West Ham won 1-0, through an own goal by Harrison Reed, which eased their relegation concerns. Not that there was joy in the performance with sources pointing out that Moyes had not used any of their recent signings and with his substitutions barracked. Even so he appeared to have the backing of the club’s hierarchy at the final whistle.

West Ham fans show Moyes OUT banner
Some West Ham fans wanted Moyes to be sacked and made their feelings known during last year's match at Fulham – but victory saved his job - Rob Newell/CameraSport via Getty Images

After that? Moyes kept West Ham up and he took them to the triumph of winning the Europa Conference League coming out of it, as he put it, “smelling of roses”. Maybe he believed he should have arrived back from Prague, after last June, holding not just with the trophy but a new contract, then.
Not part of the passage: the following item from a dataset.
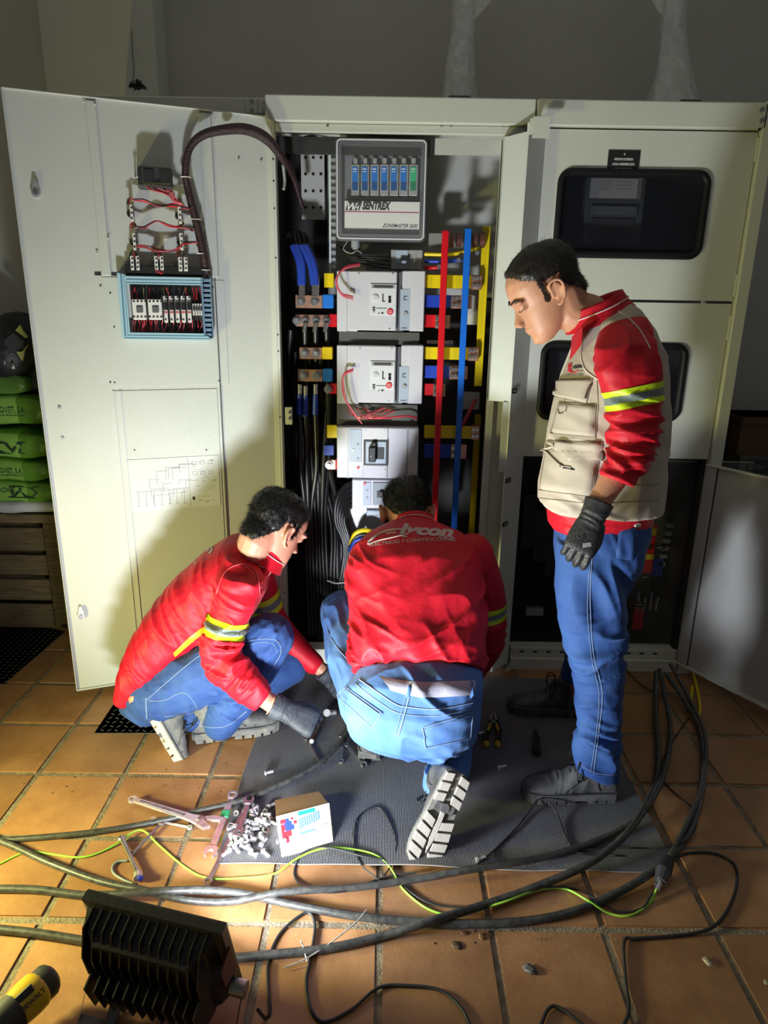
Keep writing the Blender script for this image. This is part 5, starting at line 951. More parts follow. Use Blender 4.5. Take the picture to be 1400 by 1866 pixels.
# mud smears on the tiles at left
m = MB(); rr = random.Random(21)
for k in range(60):
    px = rr.choice([rr.gauss(150, 60), rr.gauss(350, 60), rr.gauss(1000, 200)]); py = rr.uniform(1390, 1450) if px < 500 else rr.uniform(1690, 1720); p = PZ(px, py, .0004); s_ = rr.uniform(.001, .0035)
    m.add([p + Vector((s_, 0, 0)), p + Vector((0, s_, 0)), p + Vector((-s_, 0, 0)), p + Vector((0, -s_, 0)), p + Vector((0, 0, s_ * .6))], [(0, 1, 4), (1, 2, 4), (2, 3, 4), (3, 0, 4)], mat('dirt', (.05, .028, .014), .9))
o = m.build('dirt_crumbs'); tag(o, 'scattered dark dirt crumbs on the tiles', 'dirt'); o['kind'] = 'stuff'
# ---------------- people: tools ----------------
def vnoise(p, seed=0):
    p = np.asarray(p, float); i = np.floor(p).astype(np.int64); f = p - i; f = f * f * (3 - 2 * f)
    def h(x, y, z):
        n = (x * 374761393 + y * 668265263 + z * 2147483647 + seed * 1274126177) & 0xffffffff
        n = ((n ^ (n >> 13)) * 1274126177) & 0xffffffff; return ((n ^ (n >> 16)) & 0xffff) / 65535.0
    x, y, z = i.T; r = 0
    for a in (0, 1):
        for b in (0, 1):
            for c in (0, 1):
                r = r + h(x + a, y + b, z + c) * (f[:, 0] if a else 1 - f[:, 0]) * (f[:, 1] if b else 1 - f[:, 1]) * (f[:, 2] if c else 1 - f[:, 2])
    return r
def pring(ax, ay, bx, by, Y, hd, bdir=(0, 1, 0), n=28, e=2.4, Yb=None):
    A = PY(ax, ay, Y); B = PY(bx, by, Y if Yb is None else Yb); c = (A + B) / 2; a = (B - A) / 2; b = Vector(bdir); b = (b - a.normalized() * b.dot(a.normalized())).normalized() * hd
    out = []
    for k in range(n):
        t = 2 * math.pi * k / n; co, si = math.cos(t), math.sin(t)
        out.append(c + a * (math.copysign(abs(co) ** (2 / e), co)) + b * (math.copysign(abs(si) ** (2 / e), si)))
    return out
def limb(mb, pts, m, n=16, sub=5):
    P = cr_spline([p for p, r in pts], sub); R = []
    for i in range(len(pts) - 1):
        for k in range(sub): t = k / sub; t = t * t * (3 - 2 * t); R.append(pts[i][1] * (1 - t) + pts[i + 1][1] * t)
    R.append(pts[-1][1]); mb.tube(P, 1, m, n, 1, True, rs=R)
    for j in (0, -1): mb.sphere(P[j], R[j] * .98, m, u=n, v=8)
    return mb
def solid(name, mb, m, voxel, parent, smooth=6, folds=(), label=None, smf=.5):
    me = bpy.data.meshes.new('tmp'); me.from_pydata(mb.v, [], mb.f); me.update()
    o = bpy.data.objects.new('tmp', me); S.collection.objects.link(o)
    r = o.modifiers.new('r', 'REMESH'); r.mode = 'VOXEL'; r.voxel_size = voxel; r.adaptivity = 0
    if smooth: s = o.modifiers.new('s', 'SMOOTH'); s.iterations = smooth; s.factor = smf
    dg = bpy.context.evaluated_depsgraph_get(); dg.update(); me2 = bpy.data.meshes.new_from_object(o.evaluated_get(dg)); bpy.data.objects.remove(o)
    n = len(me2.vertices); co = np.empty(n * 3); me2.vertices.foreach_get('co', co); co = co.reshape(-1, 3)
    if folds:
        no = np.empty(n * 3); me2.vertices.foreach_get('normal', no); no = no.reshape(-1, 3); d = np.zeros(n)
        for k, (c, rad, dr, lam, amp, *rest) in enumerate(folds):
            c = np.array(c); dr = np.array(dr, float); dr /= np.linalg.norm(dr); w_ = np.exp(-((np.linalg.norm(co - c, axis=1) / rad) ** 2) * 1.2)
            t1 = np.cross(dr, [0.3, 1, .2]); t1 /= np.linalg.norm(t1); t2 = np.cross(dr, t1)
            q = np.stack([co @ dr / lam, co @ t1 / (lam * 3.6), co @ t2 / (lam * 3.6)], 1); wp = vnoise(q * .6 + 7, k + 3)
            v = vnoise(q + wp[:, None] * 1.3, k); rd = 1 - np.abs(2 * v - 1); d += w_ * amp * 2.2 * (rd ** 2.0 - .40)
        co = co + no * d[:, None]; me2.vertices.foreach_set('co', co.ravel())
    me2.materials.clear(); me2.materials.append(m)
    me2.polygons.foreach_set('use_smooth', np.ones(len(me2.polygons), bool)); me2.polygons.foreach_set('material_index', np.zeros(len(me2.polygons), np.int32)); me2.update(); me2.name = name
    return link(name, me2, parent, label)
def wbvh(o): return BVHTree.FromPolygons([v.co[:] for v in o.data.vertices], [tuple(p.vertices) for p in o.data.polygons])
BV = {}
def cast(o, px, py, off=.0015):
    if o.name not in BV: BV[o.name] = (wbvh(o), [None])
    b, last = BV[o.name]; d = Vector(ray(px, py)).normalized(); h = b.ray_cast(Vector(CP), d)
    if h[0] is None:
        # slide onto the nearest surface point of the line of sight
        p = Vector(CP) + d * (last[0] if last[0] else 2.2); q = b.find_nearest(p); p = Vector(CP) + d * (q[0] - Vector(CP)).dot(d); q = b.find_nearest(p); return q[0] + q[1] * off
    last[0] = h[3]; nrm = h[1] if h[1].dot(d) < 0 else -h[1]; return h[0] + nrm * off
def dens(pts, st=5):
    out = []
    for a, b in zip(pts[:-1], pts[1:]):
        n = max(1, int(math.hypot(b[0] - a[0], b[1] - a[1]) / st)); out += [(a[0] + (b[0] - a[0]) * k / n, a[1] + (b[1] - a[1]) * k / n) for k in range(n)]
    return out + [pts[-1]]
def seam(m, o, pts, r, mt, off=.0005, n=5):
    P = [(p.x, p.y) for p in cr_spline([Vector((a, b, 0)) for a, b in pts], 5)] if len(pts) > 2 else pts
    return m.tube([cast(o, a, b, off) for a, b in dens(P, 4)], r, mt, n, 1)
def pquad(m, o, q, mt, nx=10, ny=10, off=.003):
    vs = []
    for j in range(ny + 1):
        for i in range(nx + 1):
            s, t = i / nx, j / ny; a = [(1 - s) * (1 - t) * q[0][k] + s * (1 - t) * q[1][k] + s * t * q[2][k] + (1 - s) * t * q[3][k] for k in (0, 1)]
            edge = i in (0, nx) or j in (0, ny); vs.append(cast(o, a[0], a[1], .0002 if edge and off > .002 else off))
    fs = [(j * (nx + 1) + i, j * (nx + 1) + i + 1, (j + 1) * (nx + 1) + i + 1, (j + 1) * (nx + 1) + i) for j in range(ny) for i in range(nx)]
    return m.add(vs, fs, mt, True)
def ptext(m, o, body, p0, p1, hpx, mt, bold=.0, shear=.0, off=.0018):
    vs, fs = text_mesh(body, bold, shear); xs = [p[0] for p in vs]; x0, x1 = min(xs), max(xs); L = math.hypot(p1[0] - p0[0], p1[1] - p0[1]); ux, uy = (p1[0] - p0[0]) / L, (p1[1] - p0[1]) / L
    out = [cast(o, p0[0] + ux * (x - x0) / (x1 - x0) * L + uy * y * hpx, p0[1] + uy * (x - x0) / (x1 - x0) * L - ux * y * hpx, off) for x, y, _ in vs]
    return m.add(out, fs, mt)
def band(o, name, A, B, t0, t1, rad, mt, parent, off=.0018, label=None):
    A, B = Vector(A), Vector(B); d = (B - A).normalized(); L = (B - A).length; bm = bmesh.new(); bm.from_mesh(o.data); kill = []
    for v in bm.verts:
        w_ = v.co - A; t = w_.dot(d)
        if t < t0 * L - .012 or t > t1 * L + .012 or (w_ - d * t).length > rad: kill.append(v)
    bmesh.ops.delete(bm, geom=kill, context='VERTS')
    for co, no in ((A + d * t0 * L, -d), (A + d * t1 * L, d)): bmesh.ops.bisect_plane(bm, geom=bm.verts[:] + bm.edges[:] + bm.faces[:], plane_co=co, plane_no=no, clear_outer=True)
    for v in bm.verts: v.normal_update()
    for v in bm.verts: v.co += v.normal * off
    me = bpy.data.meshes.new(name); bm.to_mesh(me); bm.free(); me.materials.clear(); me.materials.append(mt); me.polygons.foreach_set('use_smooth', np.ones(len(me.polygons), bool)); me.polygons.foreach_set('material_index', np.zeros(len(me.polygons), np.int32)); return link(name, me, parent, label)
def basis(o, x, z):
    x = Vector(x).normalized(); z = Vector(z); z = (z - x * z.dot(x)).normalized(); y = z.cross(x); return Matrix(((x.x, y.x, z.x, o[0]), (x.y, y.y, z.y, o[1]), (x.z, y.z, z.z, o[2]), (0, 0, 0, 1)))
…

Moyes coped admirably with the sale of their best player Declan Rice to Arsenal for £105 million with the club making some shrewd signings including James Ward-Prowse, Mohammed Kudus and Edson Alvarez. There is no denying West Ham have backed Moyes in the transfer market but exiting the domestic cups – they lost 5-1 to Liverpool in the quarter-final of the Carabao Cup, fielding a weakened team – has caused irritation.
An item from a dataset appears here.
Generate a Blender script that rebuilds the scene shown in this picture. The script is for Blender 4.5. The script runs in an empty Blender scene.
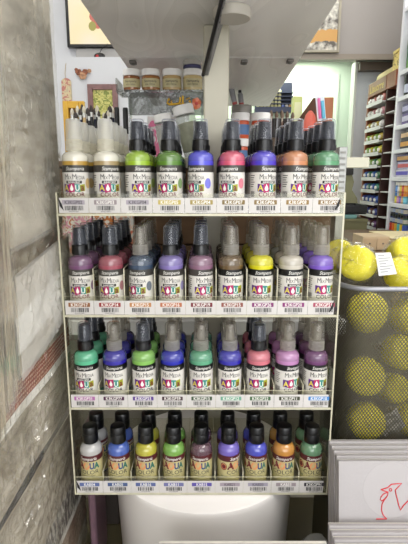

Which brings fresh criticism. West Ham’s squad is, arguably, the strongest it has been for many years despite Rice leaving. There are some outstanding players, such as Kudus and Lucas Paqueta, but there is also a sense that under Moyes they often play with the handbrake on.

Is that fair? At times, undoubtedly, yes. But Paqueta has been out injured, Kudus has been on duty with Ghana at the Africa Cup of Nations – and West Ham are still ahead of Newcastle United and Chelsea in the table and are on course to qualify for Europe for the fourth consecutive season.

And it should not be forgotten that they were only one point and one place outside the relegation zone when Moyes returned in December 2019, initially signing an 18-month deal after Manuel Pellegrini was sacked. “It feels great to be home,” Moyes said at the time and he certainly returned to the job more aware of what it entailed than when he first took over in Nov 2017.

West Ham know they should never have let Moyes leave in the first place, having allowed his contract to run down, but are risking that happening again. They acknowledged their mistake by bringing him back. This time it does feel a little more complicated and, maybe, nuanced. Even if it would be a surprise if that new deal is not agreed. But maybe it also comes down to one final question: who needs the other the most? Is it Moyes or is it West Ham?